A lei da violência no desporto esbarrou na oposição do Benfica, fundamentalmente porque prevê a obrigatoriedade de os elementos das claques terem de se sujeitar às regras que nela estão previstas para os Grupos Organizados de Adeptos. É verdade que o Benfica não tem sido o clube mais colaborante neste aspeto em particular – bem pelo contrário – e que não lhe assiste qualquer razão filosófica na argumentação que apresenta, mas os encarnados até estão do lado certo no que toca à questão mais polémica: os cartões de adepto, que nem em Inglaterra, no auge do hooliganismo, chegaram a avançar, sendo substituídos por medidas mais “user friendly”. Isso, porém, sabe a pouco.
A história conta-se rápido, desde a eclosão do hooliganismo na Inglaterra dos anos 70, alimentado pela crise, pela instabilidade social e pelas greves que valeram a Margaret Thatcher a alcunha de “Dama de Ferro”, à tragédia de Heysel, em 1985. Ali, antes da final da Taça dos Campeões Europeus, entre Liverpool e Juventus, uma carga de adeptos ingleses em cima dos italianos resultou em 39 mortes e na noção de que era preciso fazer alguma coisa para travar o fenómeno. Colin Moynihan, ministro do desporto britânico, engendrou então um plano de ataque ao hooliganismo que previa os cartões de identidade dos adeptos que quisessem comparecer a jogos fora, devendo todo o plano ser pago pelos clubes. Thatcher apoiou o plano e fez mesmo finca-pé nele, face à oposição dos clubes, da Liga e da Associação dos Espectadores de Futebol, que contrapunham a monitorização dos adeptos por circuitos fechados de TV nos estádios e foram atrasando a sua colocação em prática, entre outras razões porque alegadamente não conseguiam reunir os cinco milhões de libras que o governo não queria disponibilizar para a sua implementação.
Até que outra tragédia, em Sheffield, virou a mesa: em 1989, em Hillsborough, jogava-se a meia-final da Taça de Inglaterra, entre Liverpool e Nottingham Forest. O descontrolo total nas entradas levou a que a bancada do Liverpool enchesse em demasia, conduzindo à morte por esmagamento de 96 adeptos, que foram sendo empurrados contra as vedações pela turba que continuava a entrar. Na sequência da tragédia, o relatório Taylor – documento seminal para a entrada do futebol inglês na era moderna – levou, entre outras coisas, à construção de novos estádios, à proibição dos lugares em pé, à abolição das vedações entre bancadas e relvado e a que o governo deixasse cair a ideia dos cartões de adeptos, trocada por uma política de maior proximidade, entendimento e partilha aberta de informação entre clubes e as autoridades a propósito dos adeptos mais problemáticos. Era esse o segredo e é isso que falta em Portugal.

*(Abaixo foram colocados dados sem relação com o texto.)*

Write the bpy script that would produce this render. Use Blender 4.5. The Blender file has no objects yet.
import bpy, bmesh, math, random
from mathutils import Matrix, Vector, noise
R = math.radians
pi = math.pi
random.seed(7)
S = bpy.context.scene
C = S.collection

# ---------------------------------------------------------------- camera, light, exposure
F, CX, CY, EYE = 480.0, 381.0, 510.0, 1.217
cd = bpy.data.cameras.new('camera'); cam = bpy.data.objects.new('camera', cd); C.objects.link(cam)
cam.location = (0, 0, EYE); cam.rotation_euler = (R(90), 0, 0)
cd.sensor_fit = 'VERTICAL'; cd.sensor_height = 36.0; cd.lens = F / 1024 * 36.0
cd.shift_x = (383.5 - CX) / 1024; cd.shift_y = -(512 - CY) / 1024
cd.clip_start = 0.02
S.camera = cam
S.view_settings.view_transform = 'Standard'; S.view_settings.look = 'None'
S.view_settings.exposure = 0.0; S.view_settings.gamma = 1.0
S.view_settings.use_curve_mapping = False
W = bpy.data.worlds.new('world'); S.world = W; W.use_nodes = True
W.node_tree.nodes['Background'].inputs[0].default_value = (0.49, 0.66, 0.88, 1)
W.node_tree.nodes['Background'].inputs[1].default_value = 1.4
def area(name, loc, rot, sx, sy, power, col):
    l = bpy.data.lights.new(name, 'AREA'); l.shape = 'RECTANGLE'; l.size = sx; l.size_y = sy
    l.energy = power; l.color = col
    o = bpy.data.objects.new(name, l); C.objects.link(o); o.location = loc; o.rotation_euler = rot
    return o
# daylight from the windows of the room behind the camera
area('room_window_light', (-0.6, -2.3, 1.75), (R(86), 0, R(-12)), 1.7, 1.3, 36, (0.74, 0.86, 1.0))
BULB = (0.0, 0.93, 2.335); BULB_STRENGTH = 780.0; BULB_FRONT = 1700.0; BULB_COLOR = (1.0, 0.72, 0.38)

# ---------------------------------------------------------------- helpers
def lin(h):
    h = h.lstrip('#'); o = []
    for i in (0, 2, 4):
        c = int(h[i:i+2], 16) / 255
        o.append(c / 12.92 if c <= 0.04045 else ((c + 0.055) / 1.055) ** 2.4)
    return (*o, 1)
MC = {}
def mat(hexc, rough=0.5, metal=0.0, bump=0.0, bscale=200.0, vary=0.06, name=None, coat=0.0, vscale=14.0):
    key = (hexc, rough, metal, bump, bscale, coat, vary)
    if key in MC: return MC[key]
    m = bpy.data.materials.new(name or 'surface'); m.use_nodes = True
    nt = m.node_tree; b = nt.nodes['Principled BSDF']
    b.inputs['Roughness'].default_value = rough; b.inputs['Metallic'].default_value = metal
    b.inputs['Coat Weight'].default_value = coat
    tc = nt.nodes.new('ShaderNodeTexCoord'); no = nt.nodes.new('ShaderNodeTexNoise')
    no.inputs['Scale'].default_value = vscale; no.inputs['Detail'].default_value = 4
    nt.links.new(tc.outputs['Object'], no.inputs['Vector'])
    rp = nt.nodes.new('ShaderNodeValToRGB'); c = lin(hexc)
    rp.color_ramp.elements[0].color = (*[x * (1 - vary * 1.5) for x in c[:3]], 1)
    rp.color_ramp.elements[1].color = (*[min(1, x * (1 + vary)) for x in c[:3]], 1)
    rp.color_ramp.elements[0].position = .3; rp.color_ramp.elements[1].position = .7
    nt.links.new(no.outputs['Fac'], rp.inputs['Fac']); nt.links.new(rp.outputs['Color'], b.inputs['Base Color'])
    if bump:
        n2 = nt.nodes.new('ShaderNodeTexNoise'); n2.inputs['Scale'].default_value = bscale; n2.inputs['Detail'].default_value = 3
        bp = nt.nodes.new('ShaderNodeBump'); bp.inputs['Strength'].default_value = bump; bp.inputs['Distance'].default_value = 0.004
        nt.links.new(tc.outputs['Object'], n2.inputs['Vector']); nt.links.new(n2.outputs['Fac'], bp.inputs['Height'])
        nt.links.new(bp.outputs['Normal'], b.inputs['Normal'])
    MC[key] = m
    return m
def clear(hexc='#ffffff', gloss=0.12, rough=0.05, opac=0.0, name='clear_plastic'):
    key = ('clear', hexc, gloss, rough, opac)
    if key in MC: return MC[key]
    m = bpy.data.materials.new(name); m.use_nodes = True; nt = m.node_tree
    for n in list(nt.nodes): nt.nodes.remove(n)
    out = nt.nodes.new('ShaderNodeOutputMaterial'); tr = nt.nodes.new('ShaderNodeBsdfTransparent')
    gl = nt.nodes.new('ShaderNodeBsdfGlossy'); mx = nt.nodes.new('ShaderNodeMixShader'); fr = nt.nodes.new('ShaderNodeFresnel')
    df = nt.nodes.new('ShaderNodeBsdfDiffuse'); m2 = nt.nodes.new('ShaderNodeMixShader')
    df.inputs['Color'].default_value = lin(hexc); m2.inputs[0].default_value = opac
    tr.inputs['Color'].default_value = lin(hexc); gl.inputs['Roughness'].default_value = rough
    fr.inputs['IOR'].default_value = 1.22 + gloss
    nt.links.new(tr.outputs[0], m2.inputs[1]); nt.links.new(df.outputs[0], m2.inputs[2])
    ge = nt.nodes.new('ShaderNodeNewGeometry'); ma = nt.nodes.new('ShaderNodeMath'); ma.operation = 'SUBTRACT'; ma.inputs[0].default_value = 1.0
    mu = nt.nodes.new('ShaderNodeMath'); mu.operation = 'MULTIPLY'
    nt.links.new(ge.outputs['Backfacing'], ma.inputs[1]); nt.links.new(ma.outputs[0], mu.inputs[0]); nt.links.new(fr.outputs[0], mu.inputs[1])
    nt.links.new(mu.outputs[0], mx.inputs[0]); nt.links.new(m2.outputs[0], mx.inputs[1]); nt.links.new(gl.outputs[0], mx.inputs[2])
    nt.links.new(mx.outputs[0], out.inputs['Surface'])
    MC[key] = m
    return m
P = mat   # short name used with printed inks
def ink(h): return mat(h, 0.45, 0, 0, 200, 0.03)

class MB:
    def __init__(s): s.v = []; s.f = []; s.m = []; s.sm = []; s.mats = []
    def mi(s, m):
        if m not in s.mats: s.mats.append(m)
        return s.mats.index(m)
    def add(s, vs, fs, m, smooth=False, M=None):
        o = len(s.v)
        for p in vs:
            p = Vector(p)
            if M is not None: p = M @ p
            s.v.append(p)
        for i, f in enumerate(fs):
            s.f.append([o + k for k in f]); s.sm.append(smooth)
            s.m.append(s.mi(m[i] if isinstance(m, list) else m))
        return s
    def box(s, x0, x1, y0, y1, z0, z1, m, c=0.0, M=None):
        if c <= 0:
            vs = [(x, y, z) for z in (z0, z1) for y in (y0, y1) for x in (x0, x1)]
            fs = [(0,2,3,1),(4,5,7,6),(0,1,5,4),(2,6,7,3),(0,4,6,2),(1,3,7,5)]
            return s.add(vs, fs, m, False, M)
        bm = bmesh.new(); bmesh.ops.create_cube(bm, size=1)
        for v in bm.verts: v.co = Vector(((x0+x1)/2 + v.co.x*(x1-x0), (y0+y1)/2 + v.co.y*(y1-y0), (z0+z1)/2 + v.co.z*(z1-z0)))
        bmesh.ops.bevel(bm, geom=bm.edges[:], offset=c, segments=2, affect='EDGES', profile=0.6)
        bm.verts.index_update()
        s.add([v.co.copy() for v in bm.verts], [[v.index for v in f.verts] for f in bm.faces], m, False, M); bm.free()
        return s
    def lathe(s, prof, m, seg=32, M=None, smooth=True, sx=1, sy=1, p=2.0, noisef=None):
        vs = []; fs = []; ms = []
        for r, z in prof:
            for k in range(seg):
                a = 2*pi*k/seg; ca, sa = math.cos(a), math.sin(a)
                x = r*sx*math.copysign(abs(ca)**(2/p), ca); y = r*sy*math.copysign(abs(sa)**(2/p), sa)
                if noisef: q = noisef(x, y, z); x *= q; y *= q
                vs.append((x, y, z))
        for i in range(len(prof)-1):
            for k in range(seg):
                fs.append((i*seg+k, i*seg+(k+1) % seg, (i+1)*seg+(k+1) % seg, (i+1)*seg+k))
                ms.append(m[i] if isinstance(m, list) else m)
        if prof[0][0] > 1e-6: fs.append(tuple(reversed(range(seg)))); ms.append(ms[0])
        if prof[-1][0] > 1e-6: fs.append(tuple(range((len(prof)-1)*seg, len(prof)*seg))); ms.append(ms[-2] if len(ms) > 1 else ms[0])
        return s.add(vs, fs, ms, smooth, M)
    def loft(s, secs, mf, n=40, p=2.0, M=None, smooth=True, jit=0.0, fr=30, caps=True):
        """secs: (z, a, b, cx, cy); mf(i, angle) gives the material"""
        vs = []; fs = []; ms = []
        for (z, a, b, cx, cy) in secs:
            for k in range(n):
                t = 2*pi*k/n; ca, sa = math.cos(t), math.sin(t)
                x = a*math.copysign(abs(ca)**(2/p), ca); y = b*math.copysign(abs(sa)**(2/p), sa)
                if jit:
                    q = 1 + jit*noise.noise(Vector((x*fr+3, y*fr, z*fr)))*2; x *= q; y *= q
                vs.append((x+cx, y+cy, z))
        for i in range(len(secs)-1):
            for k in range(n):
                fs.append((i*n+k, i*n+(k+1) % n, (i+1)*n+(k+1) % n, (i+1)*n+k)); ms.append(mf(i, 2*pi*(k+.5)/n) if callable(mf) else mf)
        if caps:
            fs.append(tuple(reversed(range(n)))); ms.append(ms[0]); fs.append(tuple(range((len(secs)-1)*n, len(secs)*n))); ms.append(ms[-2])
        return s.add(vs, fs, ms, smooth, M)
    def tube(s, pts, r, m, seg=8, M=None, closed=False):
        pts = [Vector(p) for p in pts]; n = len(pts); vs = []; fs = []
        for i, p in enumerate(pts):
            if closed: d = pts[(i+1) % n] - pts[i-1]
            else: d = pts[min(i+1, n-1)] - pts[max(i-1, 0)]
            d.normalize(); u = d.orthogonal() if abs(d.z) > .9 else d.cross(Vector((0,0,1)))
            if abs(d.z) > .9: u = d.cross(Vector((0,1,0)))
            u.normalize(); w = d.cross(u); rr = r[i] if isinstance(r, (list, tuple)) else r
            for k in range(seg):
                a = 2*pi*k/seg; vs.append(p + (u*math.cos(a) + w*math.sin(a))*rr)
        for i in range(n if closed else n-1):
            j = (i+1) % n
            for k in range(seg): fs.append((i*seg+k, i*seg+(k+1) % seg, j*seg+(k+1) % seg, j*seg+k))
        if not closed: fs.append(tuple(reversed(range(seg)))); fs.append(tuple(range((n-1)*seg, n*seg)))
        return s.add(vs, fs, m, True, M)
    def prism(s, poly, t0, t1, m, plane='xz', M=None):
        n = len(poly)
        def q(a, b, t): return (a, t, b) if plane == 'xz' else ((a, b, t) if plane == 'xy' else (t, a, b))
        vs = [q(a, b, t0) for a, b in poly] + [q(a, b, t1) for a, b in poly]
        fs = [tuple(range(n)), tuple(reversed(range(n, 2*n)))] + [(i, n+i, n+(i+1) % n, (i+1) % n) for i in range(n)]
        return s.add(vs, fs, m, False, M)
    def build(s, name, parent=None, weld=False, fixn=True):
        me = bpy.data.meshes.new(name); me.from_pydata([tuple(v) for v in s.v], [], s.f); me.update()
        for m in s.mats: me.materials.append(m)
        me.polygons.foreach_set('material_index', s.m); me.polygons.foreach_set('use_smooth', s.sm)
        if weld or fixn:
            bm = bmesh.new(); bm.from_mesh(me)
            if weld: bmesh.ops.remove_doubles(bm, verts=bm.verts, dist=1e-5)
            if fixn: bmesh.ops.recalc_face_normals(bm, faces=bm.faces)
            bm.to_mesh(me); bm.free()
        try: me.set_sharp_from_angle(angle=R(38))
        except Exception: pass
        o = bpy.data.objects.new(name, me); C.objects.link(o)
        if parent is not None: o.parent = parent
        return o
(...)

Portanto, se concordo com a oposição do Benfica aos cartões de adepto que o governo de esquerda quer implementar em Portugal, três décadas depois de nem o executivo de direita de Margaret Thatcher os ter conseguido impor numa Inglaterra onde os espectadores morriam às dezenas nos estádios, não aceito as razões apresentadas pelos encarnados nem as admito de bom grado vindas de um clube que tem mantido as suas claques à margem da lei que já existe. Dizer que o registo dos adeptos que fazem parte das claques contraria a constituição, por afetar o direito de livre associação, como argumentou a direção benfiquista, é sonso e é esquecer que os próprios clubes fazem recolha de dados ao aceitarem sócios ou venderem bilhetes de época, por exemplo. Serão inconstitucionais também?

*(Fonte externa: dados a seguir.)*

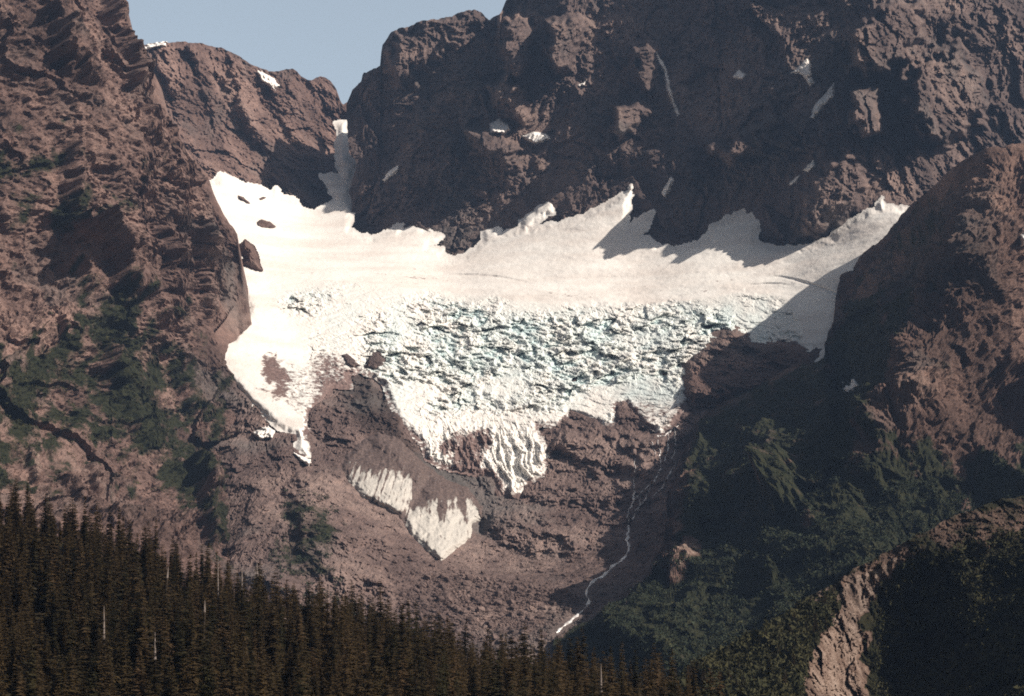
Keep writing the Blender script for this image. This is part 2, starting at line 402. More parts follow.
# ---- relief features
B_FEATS = [
 ([(386,70),(392,33),(416,20),(475,8),(485,18),(470,45),(440,60),(420,70),(416,85),(395,82)], 143, 36, 12),
 ([(500,14),(530,12),(536,45),(526,80),(512,92),(504,70),(500,40)], 221, 67, 9),
 ([(488,86),(508,70),(532,105),(526,124),(503,120)], 190, 71, 9),
 ([(465,130),(500,128),(522,150),(505,160),(476,155)], 206, 71, 9),
 ([(545,20),(580,14),(592,26),(572,70),(552,78),(545,50)], 190, 60, 9),
 ([(612,105),(640,97),(656,112),(625,140),(612,134)], 197, 67, 8),
 ([(630,45),(655,40),(662,70),(650,98),(632,80)], 135, 64, 9),
 ([(700,150),(745,128),(768,108),(782,122),(768,150),(730,165)], 237, 74, 12),
 ([(815,160),(850,150),(868,180),(862,214),(835,236),(790,246),(800,190)], 75, 55, 12), #221, 85, 13),
 ([(845,30),(890,0),(930,0),(915,60),(880,80),(850,70)], 206, 71, 13),
 ([(850,90),(880,85),(885,130),(862,140),(848,120)], 175, 71, 10),
 ([(905,60),(960,40),(1000,90),(980,130),(930,150),(905,110)], 175, 57, 16),
]
C_FEATS = [
 ([(102,-40),(122,-5),(132,40),(150,75),(165,100),(140,110),(116,96),(108,60),(98,20)], 83, 0, 8),
 ([(26,-40),(70,-40),(86,30),(100,85),(90,110),(60,100),(30,80),(24,40)], 88, 0, 10),
 ([(62,150),(84,170),(96,215),(86,236),(70,234),(58,210),(56,180)], 64, 0, 8),
 ([(58,226),(90,236),(122,250),(150,262),(146,300),(128,306),(112,286),(106,262),(70,244)], 120, 15, 6),
 ([(60,292),(98,286),(112,310),(118,350),(100,345),(70,318)], 35, 0, 6),
 ([(146,232),(170,240),(186,290),(190,330),(170,320),(154,280)], 52, 0, 7),
 ([(176,225),(200,240),(215,300),(220,330),(204,330),(188,290)], 47, 0, 7),
 ([(110,330),(150,345),(176,410),(190,450),(176,452),(150,420),(120,370)], 52, 0, 9),
 ([(150,300),(190,340),(220,380),(250,425),(236,440),(206,410),(170,350)], 52, 0, 9),
 ([(195,455),(220,450),(236,480),(240,540),(214,540),(202,500)], 71, 5, 7),
 ([(36,440),(50,428),(54,440),(46,480),(34,482)], 18, 2, 4),
 ([(100,448),(124,442),(130,470),(118,490),(102,480)], 25, 2, 6),
 ([(60,470),(100,490),(150,545),(120,560),(70,510)], 30, 0, 8),
 ([(120,110),(160,140),(200,200),(215,235),(190,240),(150,190),(122,140)], 47, 0, 10),
]
R_FEATS = [
 ([(985,380),(1000,365),(1024,370),(1040,430),(1010,425),(990,410)], -60, -20, 8),
 ([(985,50),(1010,60),(1020,130),(1000,140),(985,100)], -30, 0, 10),
 ([(765,475),(800,465),(812,490),(800,520),(778,528),(768,505)], 60, 30, 9),
 ([(690,540),(700,540),(706,556),(680,585),(668,590)], 10, 4, 5),
]

# ================================================================== MOUNTAINS
def n2(px, py, s, seed): return fbm(px / s, py / s, px * 0, 4, .55, seed)
def zone(px, py, poly, soft, warp=0., seed=0):
    sd = poly_sd(poly, px, py)
    if warp: sd = sd + warp * n2(px, py, 25., seed)
    return sstep(-soft, soft, sd)

# far ridge behind the left mountain
A = Sheet(A_PTS, 21, 220., .75, 1.6, 24., [([(150,50),(175,48),(196,110),(212,165),(196,160),(170,100)],38,0,7),([(186,45),(204,46),(226,100),(240,150),(224,155),(205,105)],45,0,7),([(228,54),(244,60),(266,110),(272,150),(252,145),(236,100)],45,0,7),([(262,80),(290,72),(312,95),(300,115),(280,110)],35,0,6)])
def a_attr(px, py): return {'veg': .12 + 0 * px}
tag(A.build('far_ridge', ROCK_LEFT, 110, 352, [(110,70),(138,47),(162,43),(179,41),(200,43),(221,48),(241,57),(255,66),(269,71),(293,69),(307,79),(312,80),(321,77),(331,81),(336,88),(340,99),(343,104),(352,98)],
    [(110,260),(250,235),(300,232),(330,226),(352,212)], attrs=a_attr, rough=1.2), kind='structure')

# cirque wall
B = Sheet(B_PTS, 3, 280., .15, 2.4, 38., B_FEATS)
SPOTS = [(499,126),(536,137),(742,75),(805,73),(823,106),(391,173),(668,186),(809,166),(795,181),(669,85)]
def b_extra(px, py):
    t = .35 + .65 * sstep(3, -26, poly_sd(GL, px, py))
    for (a, c) in SPOTS: t = t * (1 - .6 * np.exp(-((px - a) ** 2 + (py - c) ** 2) / 260.))
    return t, 0
B.extra = b_extra
def b_attr(px, py):
    v = .18 + .22 * zone(px, py, [(700,150),(745,128),(775,110),(790,125),(770,160),(730,165)], 8, 10) + .14 * zone(px, py, [(480,130),(520,130),(530,170),(470,170)], 8, 10) + .16 * sstep(840, 900, px) * sstep(60, 200, py)
    return {'veg': v}
tag(B.build('cirque_wall', ROCK_WALL, 345, 1110, [(345,106),(351,93),(361,83),(363,72),(380,66),(382,45),(392,33),(404,27),(416,22),(451,16),(475,10),(481,13),(489,21),(501,14),(506,2),(520,-16),(560,-40),(640,-70),(760,-80),(900,-95),(1110,-90)],
    [(345,232),(355,262),(400,290),(500,300),(700,300),(800,290),(880,280),(940,250),(1110,230)], attrs=b_attr, back=(70, 55, 9), left=([80,104,124,150,158,163,170,178,190,205,215,231,245],[0,1,2,4,9,12,10,8,4,7,6,7,4])), kind='structure')

# left mountain
Cm = Sheet(C_PTS, 5, 240., .5, 2.7, 74., C_FEATS)
VEG_C = [(-90,330),(60,310),(110,260),(140,290),(180,330),(215,360),(250,415),(285,445),(275,500),(250,550),(230,560),(160,470),(100,440),(60,470),(-90,480)]
Cm.normal = True; Cm.keep = .15; Cm.bm = (1.25, .5); Cm.dirw = (.6, .6)
MARGIN = [(236,270),(238,300),(212,333),(250,405),(285,440),(300,470),(262,540)]
C_OUT = [(60,-60),(100,-22),(122,-2),(129,14),(133,33),(138,45),(148,62),(162,90),(172,131),(193,159),(207,172),(214,193)]
def c_taper(px, py):
    do = line_d(C_OUT, px, py)[0]
    return c_taper0(px, py) * (.12 + .88 * sstep(1, 30, do))
def c_taper0(px, py):
    d, sd = line_d(MARGIN, px, py)
    right = (px > np.interp(py, [270, 300, 333, 405, 440, 470, 540], [236, 238, 212, 250, 285, 300, 262])) & (py > 285)
    return np.where(right, .15, .50 + .50 * sstep(2, 34, np.where(py > 262, d, 99)))
Cm.taper = c_taper
def c_attr(px, py):
    v = .22 + .35 * zone(px, py, VEG_C, 40, 45, 31) + .22 * n2(px, py, 22., 34) + .22 * zone(px, py, [(-90,120),(50,130),(110,220),(60,250),(-90,240)], 20, 20, 32) + .14 * n2(px, py, 60., 33) + .2 * zone(px, py, [(100,150),(140,170),(130,230),(100,230)], 14, 10, 3)
    v = v - .25 * zone(px, py, [(170,80),(215,180),(250,250),(245,320),(205,330),(180,230),(150,120)], 14)
    pale = .45 * zone(px, py, [(36,435),(52,428),(50,460),(38,482),(30,478)], 3, 4, 5) + .3 * zone(px, py, [(100,440),(128,440),(122,470),(104,472)], 8, 6, 7) + .22 * zone(px, py, [(80,470),(230,500),(235,560),(130,560),(60,500)], 12, 14, 8)
    return {'veg': v, 'pale': pale}
tag(Cm.build('left_mountain', ROCK_LEFT, -110, 335, [(-110,-110),(0,-90),(60,-50),(100,-22),(122,-2),(129,14),(133,33),(138,45),(148,62),(162,90),(169,117),(172,131),(193,159),(207,172),(214,193),(224,214),(232,226),(238,236),(243,270),(249,306),(253,330),(264,375),(292,420),(306,446),(335,480)],
    [(-110,690),(335,690)], attrs=c_attr), kind='structure')

# ---- valley floor, moraine and the bed under the ice
Ms = Sheet(M_PTS, 9, 120., .6, 1.4, 14.)
M_SPUR = [([(372,380),(392,408),(425,458),(440,476),(424,500),(412,480),(398,440),(374,420),(352,400)], 22, 6, 14),
          ([(336,400),(372,385),(398,440),(410,472),(380,468),(350,455),(318,440)], 16, 10, 16),
          ([(560,425),(610,428),(640,440),(650,470),(600,478),(575,462),(552,450)], 34, 20, 14),
          ([(628,440),(668,432),(672,458),(652,482),(632,478)], 24, 14, 10),
          ([(476,520),(500,508),(560,505),(600,520),(586,552),(540,556),(500,545)], 22, 14, 12),
          ([(520,478),(570,482),(600,492),(640,500),(600,506),(540,505),(515,500)], 16, 12, 8),
          ([(600,470),(616,462),(628,474),(620,480),(606,482)], -22, -18, 6),
          ([(472,520),(482,512),(488,520),(484,536),(474,536)], -22, -20, 5),
          ([(285,482),(330,470),(372,500),(400,545),(392,585),(340,600),(300,560)], 34, 16, 18),
          ([(432,478),(438,492),(428,512),(420,500)], -14, -6, 5)]
Ms.feats = M_SPUR
CONE = [(338,470),(344,452),(360,438),(378,430),(400,436),(425,460),(446,476),(470,486),(485,506),(485,521),(475,525),(473,539),(457,552),(441,563),(427,554),(414,541),(405,530),(396,517),(376,506),(362,500),(348,484)]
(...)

Tal como em Inglaterra, o segredo não está em medidas tão draconianas como o cartão de adepto. Está na partilha sã e aberta de informação entre clubes, autoridades, Liga e uma associação de adeptos que dificilmente pode ser o simulacro que temos neste momento e que também precisa de um ambiente mais saudável entre direções de clubes para poder ver a luz do dia. E nessa parte da história, o contributo do Benfica foi sempre curto.